Thursday, August 12, 2010

A Pile of Trash

(Jennie Edwards shared this during our evening meeting.  I think we all cried...)

Praising and praying is how we drove in this morning.  The wild road that we have travelled to and from church is under construction and this morning there is a detour.  The detour just happens to lead us on a journey down the most incredibly nutso road.  A road where out our left window is shear paradise, blue water that looks like what we will see in heaven.  "He has made everything beautiful in His time."  (Ecc 3:11).

And out the right window, a man using the sidewalk as a bathroom and the worst slums you can possibly imagine.  A boy comes out of the ocean naked, just done with his morning bath.  We drive on. A few feet later a man dumps a pan of bathroom waste into the same water.  As we drive they stare at us.  And we stare back.  Clearly two worlds apart.

We stop for motorcycles to whizz by, or for a goat to run across the road. As we do, we are sometimes inches from these Haitian men and woman, strangers passing by.  On their way to collect water, find food for their family, or get their hair braided.  I can't always tell where they are going.  But they are going.  They all seem to be in motion.  Walking. Walking. Endlessly walking.

We pull down the road that leads to the church.  Day 2 of VBS.   So much awaits us.  So much for God to teach us.  "Father, what do you want me to learn today?  I'm yours." 

We have team conversation and prayer which I video on my iPhone while standing amidst a pile of trash.  Victoria keeps saying everything here is opposites.  I'm starting to get it.  She is right. As I am videoing on my cool iPhone, the men behind Wick are pushing a huge truck up the hill stepping through piles of trash.  Away from us. 

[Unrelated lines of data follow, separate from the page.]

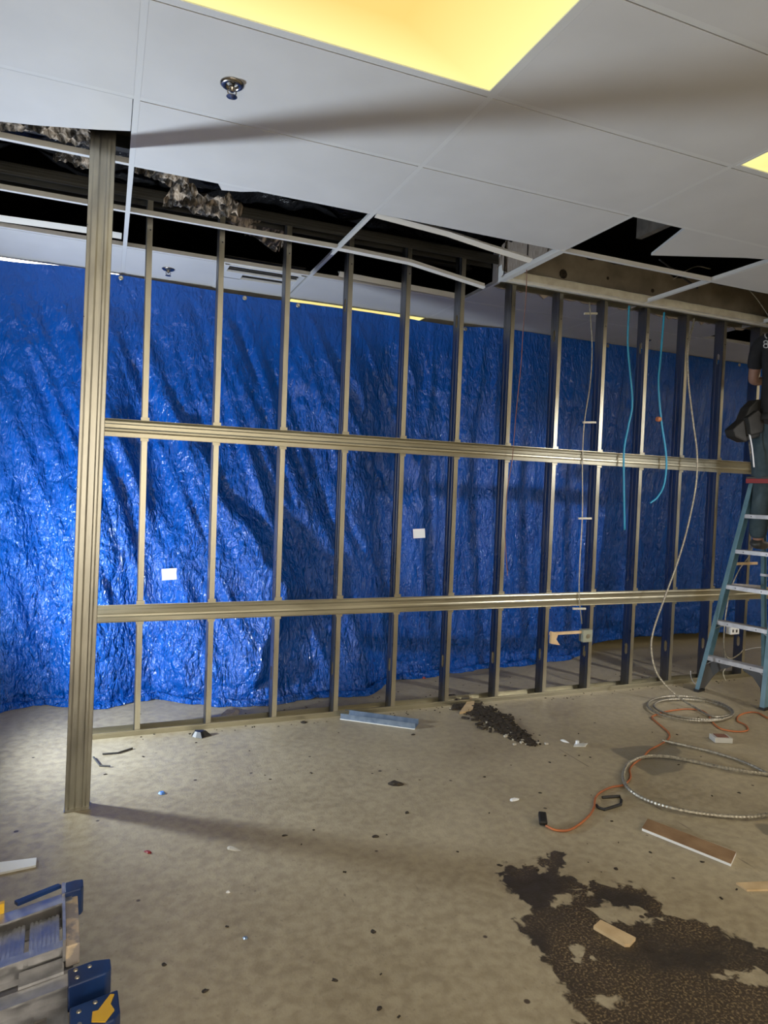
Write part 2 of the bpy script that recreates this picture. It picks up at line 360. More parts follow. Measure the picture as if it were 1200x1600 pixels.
# ---------------------------------------------------------------- room shell
H = 2.9687; GX, GY, TX, TY = .0787, -1.9103, 1.22, .61
def gx(i): return GX + TX*i
def gy(j): return GY + TY*j
XL, XR, YB, YF = gx(-5), gx(10), gy(-11), gy(14)
struct(MB().box(XL-.1, XL, YB, YF, 0, 4.4).build('wall_left', 'wall'))
struct(MB().box(XR, XR+.1, YB, YF, 0, 4.4).build('wall_right', 'wall'))
struct(MB().box(XL, XR, YF, YF+.1, 0, 4.4).build('wall_back', 'wall'))
wf = MB(); wf.box(XL, -3.5, YB-.1, YB, 0, 4.4); wf.box(2.5, XR, YB-.1, YB, 0, 4.4); wf.box(-3.5, 2.5, YB-.1, YB, 2.75, 4.4); wf.box(-3.5, 2.5, YB-.1, YB, 0, .35)  # opening for fill light, kept narrow so the tarp does not mirror it
struct(wf.build('wall_front', 'wall'))
wn = MB()
for k in range(4): wn.box(-3.5+k*2-.03, -3.5+k*2+.03, YB-.08, YB-.02, .35, 2.75)
wn.box(-3.5, 2.5, YB-.08, YB-.02, .35, .41); wn.box(-3.5, 2.5, YB-.08, YB-.02, 2.69, 2.75)
struct(wn.build('added_fill_window', 'cap'))  # unseen window added behind the camera, lets world light in as fill
struct(MB().box(XL-.1, XR+.1, YB-.1, YF+.1, 4.2, 4.3).build('ceiling', 'dark'))
OPEN = set()
for i in range(-3, 2): OPEN |= {(i, 2), (i, 3)}
OPEN |= {(2, 2), (3, 2), (4, 2), (2, 1), (4, 3), (-1, 1)}
LIGHTS = {(0, -1), (2, -1), (-1, 5), (1, 5), (-2, -1), (3, 5), (0, 9), (2, 9), (5, 9)}  # far row beyond the tarp is unseen, added to warm the ceiling there
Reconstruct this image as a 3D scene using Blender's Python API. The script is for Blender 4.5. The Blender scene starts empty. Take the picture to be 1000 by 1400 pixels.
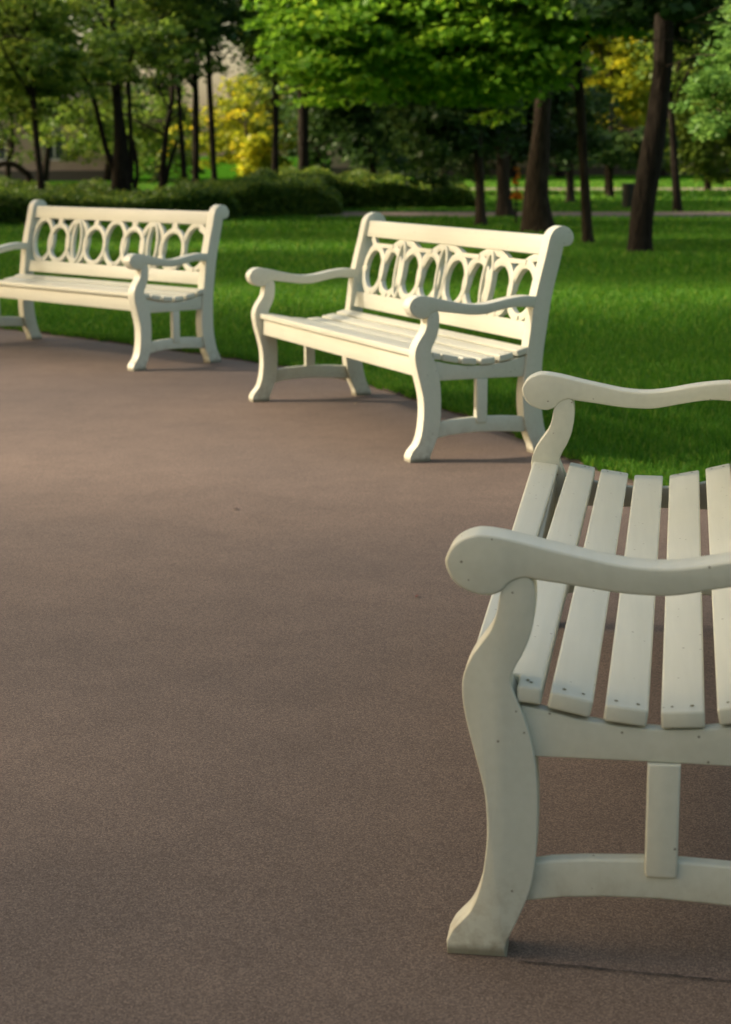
import bpy, bmesh, math, random
import numpy as np
from mathutils import Vector, Matrix, noise

# ------------------------------------------------------------------ camera, sky, sun
S = bpy.context.scene
C = S.collection
CAM_H, PITCH, FPX, ROLL = 1.2386, math.radians(11.652), 2370.2, math.radians(0.231)
cam = bpy.data.cameras.new('camera'); cam_o = bpy.data.objects.new('camera', cam); C.objects.link(cam_o)
cam.sensor_fit = 'VERTICAL'; cam.sensor_height = 36; cam.lens = FPX/1400*36
cam.clip_start = .05; cam.clip_end = 3000
cam_o.matrix_world = Matrix.Translation((0, 0, CAM_H)) @ Matrix.Rotation(math.pi/2-PITCH, 4, 'X') @ Matrix.Rotation(-ROLL, 4, 'Z')
cam.dof.use_dof = True; cam.dof.focus_distance = 3.7; cam.dof.aperture_fstop = 6.0
S.camera = cam_o
SUN_EL, SUN_ROT = math.radians(28), math.radians(-84)      # rotation measured from +Y towards +X
w = bpy.data.worlds.new('World'); S.world = w; w.use_nodes = True
nt = w.node_tree; sky = nt.nodes.new('ShaderNodeTexSky'); sky.sky_type = 'NISHITA'; sky.sun_disc = False
sky.sun_elevation = SUN_EL; sky.sun_rotation = SUN_ROT; sky.dust_density = 4.0; sky.air_density = 1.0; sky.ozone_density = .5
wm = nt.nodes.new('ShaderNodeMix'); wm.data_type = 'RGBA'; wm.blend_type = 'MULTIPLY'; wm.inputs[0].default_value = 1
wm.inputs[7].default_value = (1.12, 1.0, .81, 1)          # warm evening air
nt.links.new(sky.outputs[0], wm.inputs[6]); nt.links.new(wm.outputs[2], nt.nodes['Background'].inputs[0]); nt.nodes['Background'].inputs[1].default_value = .13
sl = bpy.data.lights.new('sun', 'SUN'); sl.energy = 4.6; sl.angle = math.radians(3.6); sl.color = (1, .82, .64)
so = bpy.data.objects.new('sun', sl); C.objects.link(so)
sd = Vector((math.sin(SUN_ROT)*math.cos(SUN_EL), math.cos(SUN_ROT)*math.cos(SUN_EL), math.sin(SUN_EL)))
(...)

We start setting up and the kids start arriving.  They come in packs.  Cute little girls and their friends.  Boys and their buddies.  These children are starved for love.  Wilda, the prettiest little girl, eyelashes so long they touch her eyelids, with chocolate eyes that sing and dance.  A little mischievous and a lot darling, they love fist bumps and high fives.  They love to laugh. We start with songs. We act nuts and they smile and eat us up with their eyes.  They can't get close enough.  Literally.  When I walk, they are holding my arms, legs, waist, my soaking wet shirt is stretched out by a few inches from them hanging on it. We play in the sun until we literally can't do it anymore.  Then we march.

A line of sweaty kids with hands on the person shoulder in front of them seems to work well.  It keeps them focused and orderly. So we march.

Victoria has a slew of sweaty ones.  I have the other sweaty group.  We march.

I'm dehydrated.  I'm over extended.  I'm overwhelmed.  They each individually require more love than I have.  So I smile at one. Touched the head of another. Cup another one's chin. It's actually like popping open a bag of really salty chips.  Having one only makes you really want to have another, then another, then another until you are shoveling chips into your mouth unabashedly.  The kids are that way. I touch one. There's another.  I touch her, hug him, fist bump her, then him. Then I am completely swarmed and engulfed.  I'm glad I'm tall. 

So we march into the filthy pile of disgusting half-burnt trash.  When I came to Haiti I was so clean.  My clothes were clean, my hair, my phone, my shoes, my luggage, my backpack.  Now, just mere days later, I'm standing in a big pile of trash, that I NEVER IN A MILLION YEARS would have stepped in.  Or looked at...  Or taken a line of kids through.  But here we are, stomping, clapping, and singing in this pile of trash.  It was the only way to the shade.  And shade was what we had to have. An escape from the harsh brutality of one of Haitians biggest challenges - the blazing hot sun.

We are singing..."From cross to cross, my Jesus is the best, my Jesus is the best.  Nah nah nah nah nah."

Over and over in that pile of trash.  Everything here feels spiritual.  Everything here IS spiritual.  There's nothing else. There's just a big bunch of kids surviving. We're all dehydrated.  No one ever goes to the bathroom.  Not me.  Not the team.  Not the children. No one. So we are stomping.  We're clapping,  In the trash.  We're dirty.  The dirt sticks better when you're sweaty.  Like when I was a little girl and would sneak in and grab a spoon and reach for the sugar.  The second time in, the sugar sticks to the spoon.  All over.  A layer of white.  That was us, but it's not white.  It's brown, black, grey.  It's a mess.  I'm a mess.  And I like it.

The children are studying me so carefully. They wipe my dirty arms.  They can see my dirt so vividly on my white skin.  Dirt shows up.  And they want it off.  They move the hair out of my eyes. But I don't mind the dirt. The dirt is what alluring. The more I love on them, the dirty I get. I am changing.... At the end of each day, I wash it all off in a cold shower. But even in the shower I am thinking of my new Haitian babies. This dirt has stained my soul. And it's not coming off.